Records with scene code:
******

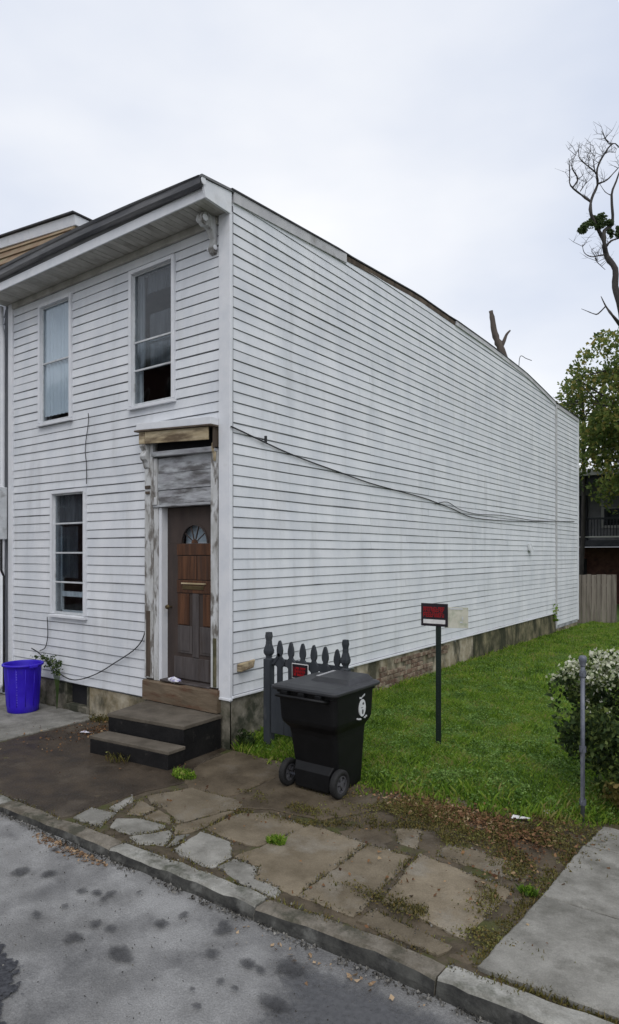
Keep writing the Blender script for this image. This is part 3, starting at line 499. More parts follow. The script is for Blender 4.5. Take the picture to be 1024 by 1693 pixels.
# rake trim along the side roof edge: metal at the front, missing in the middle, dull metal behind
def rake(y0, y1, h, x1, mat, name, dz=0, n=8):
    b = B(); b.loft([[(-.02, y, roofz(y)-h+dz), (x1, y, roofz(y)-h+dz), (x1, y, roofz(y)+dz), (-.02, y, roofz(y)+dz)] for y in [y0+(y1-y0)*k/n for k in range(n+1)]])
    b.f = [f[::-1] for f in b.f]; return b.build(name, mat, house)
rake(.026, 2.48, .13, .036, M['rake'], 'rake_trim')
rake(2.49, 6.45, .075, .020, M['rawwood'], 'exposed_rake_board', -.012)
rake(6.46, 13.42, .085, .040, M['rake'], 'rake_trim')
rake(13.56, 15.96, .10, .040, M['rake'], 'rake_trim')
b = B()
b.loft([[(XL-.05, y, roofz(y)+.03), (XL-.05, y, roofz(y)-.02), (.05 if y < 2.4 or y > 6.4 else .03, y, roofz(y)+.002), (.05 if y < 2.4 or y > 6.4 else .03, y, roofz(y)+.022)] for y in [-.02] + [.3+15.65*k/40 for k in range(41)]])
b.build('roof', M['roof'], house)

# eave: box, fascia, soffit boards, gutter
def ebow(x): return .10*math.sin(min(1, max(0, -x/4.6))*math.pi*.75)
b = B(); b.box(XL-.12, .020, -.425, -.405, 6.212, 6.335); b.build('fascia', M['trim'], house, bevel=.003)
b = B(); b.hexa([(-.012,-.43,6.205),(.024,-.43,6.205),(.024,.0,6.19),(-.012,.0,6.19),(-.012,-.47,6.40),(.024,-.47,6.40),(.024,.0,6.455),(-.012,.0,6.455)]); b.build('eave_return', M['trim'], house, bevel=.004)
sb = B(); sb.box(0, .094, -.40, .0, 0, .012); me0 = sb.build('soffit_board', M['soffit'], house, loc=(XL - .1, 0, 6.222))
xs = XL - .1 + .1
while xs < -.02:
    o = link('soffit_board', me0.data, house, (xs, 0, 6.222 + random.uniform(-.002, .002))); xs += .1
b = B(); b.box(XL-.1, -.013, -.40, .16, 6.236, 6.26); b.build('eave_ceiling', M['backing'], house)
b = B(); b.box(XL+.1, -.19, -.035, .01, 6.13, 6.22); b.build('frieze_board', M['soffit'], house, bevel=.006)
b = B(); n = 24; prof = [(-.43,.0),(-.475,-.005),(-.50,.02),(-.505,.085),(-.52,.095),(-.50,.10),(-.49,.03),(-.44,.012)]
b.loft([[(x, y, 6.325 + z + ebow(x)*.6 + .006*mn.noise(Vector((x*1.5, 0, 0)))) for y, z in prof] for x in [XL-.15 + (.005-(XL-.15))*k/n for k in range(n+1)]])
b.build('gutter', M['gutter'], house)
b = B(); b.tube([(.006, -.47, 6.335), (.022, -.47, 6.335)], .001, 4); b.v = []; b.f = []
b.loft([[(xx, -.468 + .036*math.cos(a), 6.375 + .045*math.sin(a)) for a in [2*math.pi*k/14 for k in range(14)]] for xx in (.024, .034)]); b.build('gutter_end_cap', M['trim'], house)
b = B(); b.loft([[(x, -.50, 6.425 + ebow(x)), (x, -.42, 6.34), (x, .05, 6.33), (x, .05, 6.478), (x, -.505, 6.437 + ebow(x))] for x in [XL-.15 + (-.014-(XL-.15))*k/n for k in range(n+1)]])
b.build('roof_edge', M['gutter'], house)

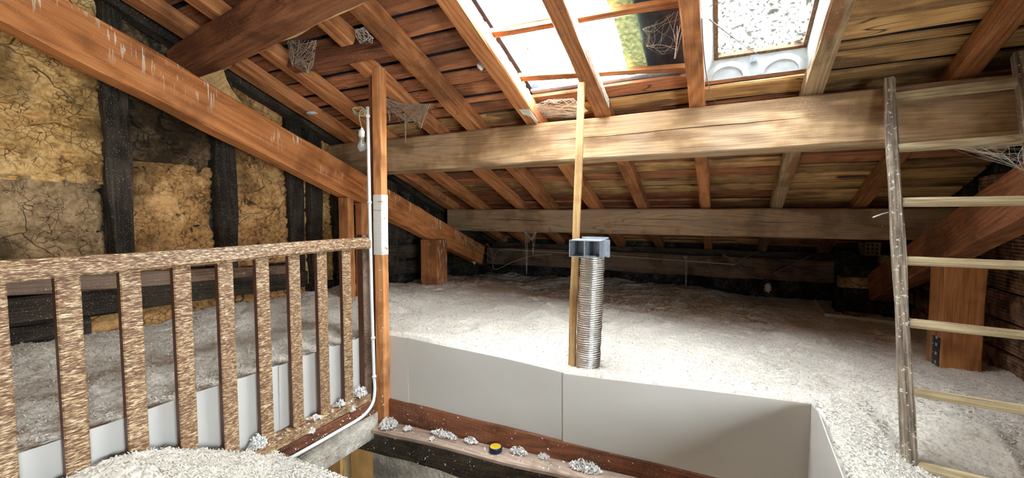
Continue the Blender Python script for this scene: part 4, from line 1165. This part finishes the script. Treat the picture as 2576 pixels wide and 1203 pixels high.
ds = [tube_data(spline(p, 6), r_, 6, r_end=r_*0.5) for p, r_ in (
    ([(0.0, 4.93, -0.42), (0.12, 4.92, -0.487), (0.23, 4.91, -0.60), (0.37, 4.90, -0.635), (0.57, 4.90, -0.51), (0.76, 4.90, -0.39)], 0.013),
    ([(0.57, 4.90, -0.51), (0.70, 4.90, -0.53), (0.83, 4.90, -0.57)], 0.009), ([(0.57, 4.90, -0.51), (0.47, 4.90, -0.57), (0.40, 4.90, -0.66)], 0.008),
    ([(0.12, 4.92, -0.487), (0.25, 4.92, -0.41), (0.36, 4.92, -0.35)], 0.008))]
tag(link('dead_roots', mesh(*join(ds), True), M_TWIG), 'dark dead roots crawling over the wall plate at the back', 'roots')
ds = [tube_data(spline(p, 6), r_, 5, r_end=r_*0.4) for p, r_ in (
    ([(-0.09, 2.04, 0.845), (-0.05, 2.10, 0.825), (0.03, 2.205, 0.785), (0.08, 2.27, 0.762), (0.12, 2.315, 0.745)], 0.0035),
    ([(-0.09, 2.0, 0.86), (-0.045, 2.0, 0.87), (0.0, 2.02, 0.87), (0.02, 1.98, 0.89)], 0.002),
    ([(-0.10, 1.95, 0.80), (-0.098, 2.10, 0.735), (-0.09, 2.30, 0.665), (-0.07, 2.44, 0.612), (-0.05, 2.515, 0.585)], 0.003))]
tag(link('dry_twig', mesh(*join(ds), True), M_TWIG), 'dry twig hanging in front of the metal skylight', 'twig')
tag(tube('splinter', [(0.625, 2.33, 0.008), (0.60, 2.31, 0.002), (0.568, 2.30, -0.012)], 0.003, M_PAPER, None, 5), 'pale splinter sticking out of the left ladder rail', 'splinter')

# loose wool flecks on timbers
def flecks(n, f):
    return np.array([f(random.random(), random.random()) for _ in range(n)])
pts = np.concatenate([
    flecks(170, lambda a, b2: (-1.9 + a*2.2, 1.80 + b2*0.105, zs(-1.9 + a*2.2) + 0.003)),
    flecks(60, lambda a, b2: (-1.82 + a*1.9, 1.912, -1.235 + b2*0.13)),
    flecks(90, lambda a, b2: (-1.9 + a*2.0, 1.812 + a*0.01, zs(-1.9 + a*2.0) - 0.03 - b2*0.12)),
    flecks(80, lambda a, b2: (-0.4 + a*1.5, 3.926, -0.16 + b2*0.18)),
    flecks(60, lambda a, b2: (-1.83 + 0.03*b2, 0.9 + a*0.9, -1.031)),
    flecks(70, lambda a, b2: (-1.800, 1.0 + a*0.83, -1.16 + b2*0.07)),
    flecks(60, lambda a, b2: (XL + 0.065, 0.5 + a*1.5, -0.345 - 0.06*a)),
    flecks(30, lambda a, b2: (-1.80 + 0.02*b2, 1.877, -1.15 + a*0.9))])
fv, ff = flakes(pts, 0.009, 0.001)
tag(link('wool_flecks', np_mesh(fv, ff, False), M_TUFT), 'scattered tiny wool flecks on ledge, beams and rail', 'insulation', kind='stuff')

******

With the pictures left out, transcribe the material exactly.

Keep writing the Blender script for this image. This is part 3, starting at line 499. More parts follow. The script is for Blender 4.5. Take the picture to be 1024 by 1693 pixels.
# rake trim along the side roof edge: metal at the front, missing in the middle, dull metal behind
def rake(y0, y1, h, x1, mat, name, dz=0, n=8):
    b = B(); b.loft([[(-.02, y, roofz(y)-h+dz), (x1, y, roofz(y)-h+dz), (x1, y, roofz(y)+dz), (-.02, y, roofz(y)+dz)] for y in [y0+(y1-y0)*k/n for k in range(n+1)]])
    b.f = [f[::-1] for f in b.f]; return b.build(name, mat, house)
rake(.026, 2.48, .13, .036, M['rake'], 'rake_trim')
rake(2.49, 6.45, .075, .020, M['rawwood'], 'exposed_rake_board', -.012)
rake(6.46, 13.42, .085, .040, M['rake'], 'rake_trim')
rake(13.56, 15.96, .10, .040, M['rake'], 'rake_trim')
b = B()
b.loft([[(XL-.05, y, roofz(y)+.03), (XL-.05, y, roofz(y)-.02), (.05 if y < 2.4 or y > 6.4 else .03, y, roofz(y)+.002), (.05 if y < 2.4 or y > 6.4 else .03, y, roofz(y)+.022)] for y in [-.02] + [.3+15.65*k/40 for k in range(41)]])
b.build('roof', M['roof'], house)

# eave: box, fascia, soffit boards, gutter
def ebow(x): return .10*math.sin(min(1, max(0, -x/4.6))*math.pi*.75)
b = B(); b.box(XL-.12, .020, -.425, -.405, 6.212, 6.335); b.build('fascia', M['trim'], house, bevel=.003)
b = B(); b.hexa([(-.012,-.43,6.205),(.024,-.43,6.205),(.024,.0,6.19),(-.012,.0,6.19),(-.012,-.47,6.40),(.024,-.47,6.40),(.024,.0,6.455),(-.012,.0,6.455)]); b.build('eave_return', M['trim'], house, bevel=.004)
sb = B(); sb.box(0, .094, -.40, .0, 0, .012); me0 = sb.build('soffit_board', M['soffit'], house, loc=(XL - .1, 0, 6.222))
xs = XL - .1 + .1
while xs < -.02:
    o = link('soffit_board', me0.data, house, (xs, 0, 6.222 + random.uniform(-.002, .002))); xs += .1
b = B(); b.box(XL-.1, -.013, -.40, .16, 6.236, 6.26); b.build('eave_ceiling', M['backing'], house)
b = B(); b.box(XL+.1, -.19, -.035, .01, 6.13, 6.22); b.build('frieze_board', M['soffit'], house, bevel=.006)
b = B(); n = 24; prof = [(-.43,.0),(-.475,-.005),(-.50,.02),(-.505,.085),(-.52,.095),(-.50,.10),(-.49,.03),(-.44,.012)]
b.loft([[(x, y, 6.325 + z + ebow(x)*.6 + .006*mn.noise(Vector((x*1.5, 0, 0)))) for y, z in prof] for x in [XL-.15 + (.005-(XL-.15))*k/n for k in range(n+1)]])
b.build('gutter', M['gutter'], house)
b = B(); b.tube([(.006, -.47, 6.335), (.022, -.47, 6.335)], .001, 4); b.v = []; b.f = []
b.loft([[(xx, -.468 + .036*math.cos(a), 6.375 + .045*math.sin(a)) for a in [2*math.pi*k/14 for k in range(14)]] for xx in (.024, .034)]); b.build('gutter_end_cap', M['trim'], house)
b = B(); b.loft([[(x, -.50, 6.425 + ebow(x)), (x, -.42, 6.34), (x, .05, 6.33), (x, .05, 6.478), (x, -.505, 6.437 + ebow(x))] for x in [XL-.15 + (-.014-(XL-.15))*k/n for k in range(n+1)]])
b.build('roof_edge', M['gutter'], house)

Continue the Blender Python script for this scene: part 4, from line 1165. This part finishes the script. Treat the picture as 2576 pixels wide and 1203 pixels high.
ds = [tube_data(spline(p, 6), r_, 6, r_end=r_*0.5) for p, r_ in (
    ([(0.0, 4.93, -0.42), (0.12, 4.92, -0.487), (0.23, 4.91, -0.60), (0.37, 4.90, -0.635), (0.57, 4.90, -0.51), (0.76, 4.90, -0.39)], 0.013),
    ([(0.57, 4.90, -0.51), (0.70, 4.90, -0.53), (0.83, 4.90, -0.57)], 0.009), ([(0.57, 4.90, -0.51), (0.47, 4.90, -0.57), (0.40, 4.90, -0.66)], 0.008),
    ([(0.12, 4.92, -0.487), (0.25, 4.92, -0.41), (0.36, 4.92, -0.35)], 0.008))]
tag(link('dead_roots', mesh(*join(ds), True), M_TWIG), 'dark dead roots crawling over the wall plate at the back', 'roots')
ds = [tube_data(spline(p, 6), r_, 5, r_end=r_*0.4) for p, r_ in (
    ([(-0.09, 2.04, 0.845), (-0.05, 2.10, 0.825), (0.03, 2.205, 0.785), (0.08, 2.27, 0.762), (0.12, 2.315, 0.745)], 0.0035),
    ([(-0.09, 2.0, 0.86), (-0.045, 2.0, 0.87), (0.0, 2.02, 0.87), (0.02, 1.98, 0.89)], 0.002),
    ([(-0.10, 1.95, 0.80), (-0.098, 2.10, 0.735), (-0.09, 2.30, 0.665), (-0.07, 2.44, 0.612), (-0.05, 2.515, 0.585)], 0.003))]
tag(link('dry_twig', mesh(*join(ds), True), M_TWIG), 'dry twig hanging in front of the metal skylight', 'twig')
tag(tube('splinter', [(0.625, 2.33, 0.008), (0.60, 2.31, 0.002), (0.568, 2.30, -0.012)], 0.003, M_PAPER, None, 5), 'pale splinter sticking out of the left ladder rail', 'splinter')

# loose wool flecks on timbers
def flecks(n, f):
    return np.array([f(random.random(), random.random()) for _ in range(n)])
pts = np.concatenate([
    flecks(170, lambda a, b2: (-1.9 + a*2.2, 1.80 + b2*0.105, zs(-1.9 + a*2.2) + 0.003)),
    flecks(60, lambda a, b2: (-1.82 + a*1.9, 1.912, -1.235 + b2*0.13)),
    flecks(90, lambda a, b2: (-1.9 + a*2.0, 1.812 + a*0.01, zs(-1.9 + a*2.0) - 0.03 - b2*0.12)),
    flecks(80, lambda a, b2: (-0.4 + a*1.5, 3.926, -0.16 + b2*0.18)),
    flecks(60, lambda a, b2: (-1.83 + 0.03*b2, 0.9 + a*0.9, -1.031)),
    flecks(70, lambda a, b2: (-1.800, 1.0 + a*0.83, -1.16 + b2*0.07)),
    flecks(60, lambda a, b2: (XL + 0.065, 0.5 + a*1.5, -0.345 - 0.06*a)),
    flecks(30, lambda a, b2: (-1.80 + 0.02*b2, 1.877, -1.15 + a*0.9))])
fv, ff = flakes(pts, 0.009, 0.001)
tag(link('wool_flecks', np_mesh(fv, ff, False), M_TUFT), 'scattered tiny wool flecks on ledge, beams and rail', 'insulation', kind='stuff')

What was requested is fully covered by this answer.